Rubio himself has aggressively applied similar reasoning since taking office. He revoked the visa of Columbia protest leader Mahmoud Khalil, labeling him a “Hamas supporter,” and nullified Öztürk’s visa after she co-wrote a Tufts University op-ed calling for divestment from Israel. Neither case involved a conviction or charges for terrorism. Rubio has also added gangs and drug cartels to the State Department’s list of foreign terrorist organizations at an unprecedented pace.

The Freedom of the Press Foundation warns that Mast’s proposal could be particularly dangerous for journalists. Seth Stern, the group’s director of advocacy, said the measure amounts to “thought policing at the hands of one individual.” He added, “Marco Rubio has claimed the power to designate people terrorist supporters based solely on what they think and say, even if what they say doesn’t include a word about a terrorist organization or terrorism.”

Concerns about press freedom are not hypothetical. In November 2023, Sen. Tom Cotton demanded a “national security investigation” of The Associated Press, CNN, The New York Times, and Reuters over freelance photographers’ images of the October 7 attacks. Mast’s bill, Stern argued, follows the same pattern as other efforts to punish dissent, including last year’s so-called “nonprofit killer” bill that sought to let the Treasury secretary revoke tax-exempt status from groups labeled as “terrorist-supporting organizations.”

Although the legislation is being advanced by Republicans, advocates emphasize that the risks cut both ways. Stern pointed out that unchecked power could one day be wielded by a Democratic administration: “What is to stop a future Democratic administration from designating an anti-abortion activist, a supporter of West Bank settlements, an anti-vaxxer to be a supporter of terrorism and target them the same way? The list is endless.”

Despite these warnings, Mast has framed the proposal as a necessary tool for national security. He has previously called for “kicking terrorist sympathizers out of our country,” including in reference to Khalil, who was detained but never convicted or charged with providing support to terrorism.

The House Foreign Affairs Committee is set to consider the provision during its hearing on the State Department reorganization package.
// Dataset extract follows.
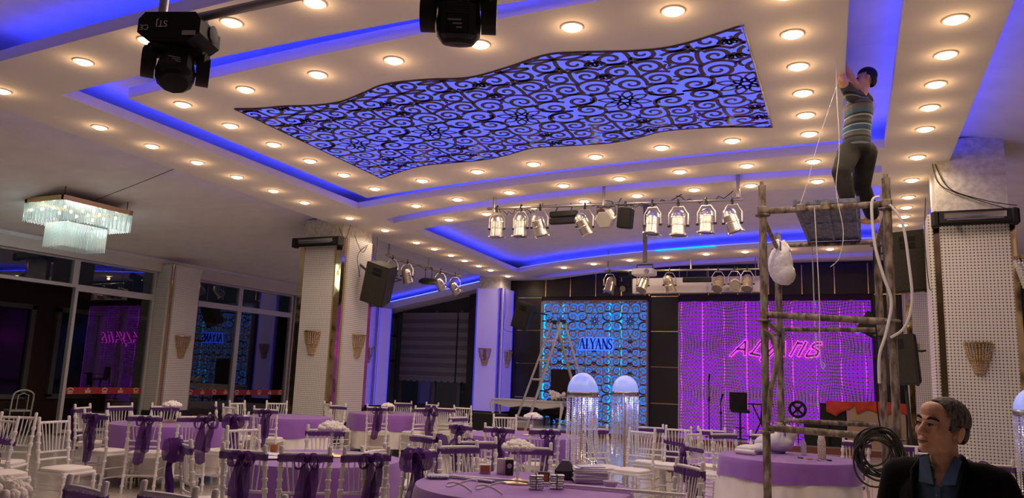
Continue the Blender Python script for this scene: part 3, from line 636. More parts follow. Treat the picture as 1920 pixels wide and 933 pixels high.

Civil liberties groups, press freedom advocates, and immigrant rights organizations are mobilizing against the measure, arguing it is unnecessary, unconstitutional, and dangerous.

The outcome will determine whether passport authority remains subject to judicial oversight or becomes another arena where political speech can be conflated with terrorism and punished at the discretion of a single government official.